Thursday, September 24, 2009

In the Attic with Nicholas Sparks

Nicholas Sparks is the best-selling author of books like The Notebook and A Walk to Remember. His new book, The Last Song, was released September 8, and a film version of the book hits screens in January. He will be in D.C. this weekend for the National Book Festival.

You haven't participated in the National Book Festival before. What are you looking forward to?

It's always nice to meet and talk with the readers who enjoy my work and tell those who are interested and show up to my talk a little bit about what I do and who I am. And honoring reading and literacy in general is always a wonderful thing.

What was the inspiration for your new novel, The Last Song?

Always when I sit down to write a novel, I try to write something different from anything readers have read from me before. There are many ways to do that — structure, setting, or one of the easiest is the ages of the characters in question. In my previous books, characters range from their 20s to 40s, and Nights in Rodanthe was 40s and 50s. So I said I didn't want to do a novel with characters age 20 to 50, and said I could either do another teen story, which I hadn't done since A Walk to Remember, or a more mature story, since I hadn't done that since The Wedding or The Notebook.

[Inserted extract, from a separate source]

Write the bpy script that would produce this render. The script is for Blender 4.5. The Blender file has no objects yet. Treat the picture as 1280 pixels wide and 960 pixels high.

I was leaning toward a teenage story, and since A Walk to Remember was about a boy, I wanted to do one about a girl.

Coincidentally at that time, Offspring Entertainment called and said that Disney had a two-option movie deal with Miley Cyrus, who was currently doing Hannah Montana. She loved A Walk to Remember, and they asked if I had anything that Miley might be interested in, and I said 'no, but funny you should mention that.'

What was it like writing a screenplay and novel so close together? Which one did you write first?

I wrote the screenplay first, and it was easy. Screenplays are easy and I don't find them nearly as challenging as a novel. They're much, much shorter and are all about the story. The hard part is coming up with the story. Once you understand the screenplay structure, with three acts, plot points, and understand the mechanics, it's just writing. Then when I finished it, I sent it off two Disney, wrote two revisions and sat down to write the novel.

You’ve seen so many of your books turned into movies. What’s it like to see stories and characters you create on screen?

It's a lot of fun. I've been very fortunate that the movies have been good ones and very close to the spirit and integrity of the novel. They've also been well received at the box office.

What do you think about the state of literacy in this country?

My opinions are just that, my opinions, but I think that one of the goals in education in general, at least at the high school level, should be to encourage reading, whether fiction of non-fiction. I understand everyone reading common literature, but it is a narrow set of books written hundreds of years ago that students are supposed to read. I'm not sure those encourage the joys of reading. Schools would be well served to broaden their curriculum and allow students to read books by modern authors, classics that aren't on the curriculum yet, so to speak, to encourage reading in general. And that's best served by having students pick the kind of books they want to read.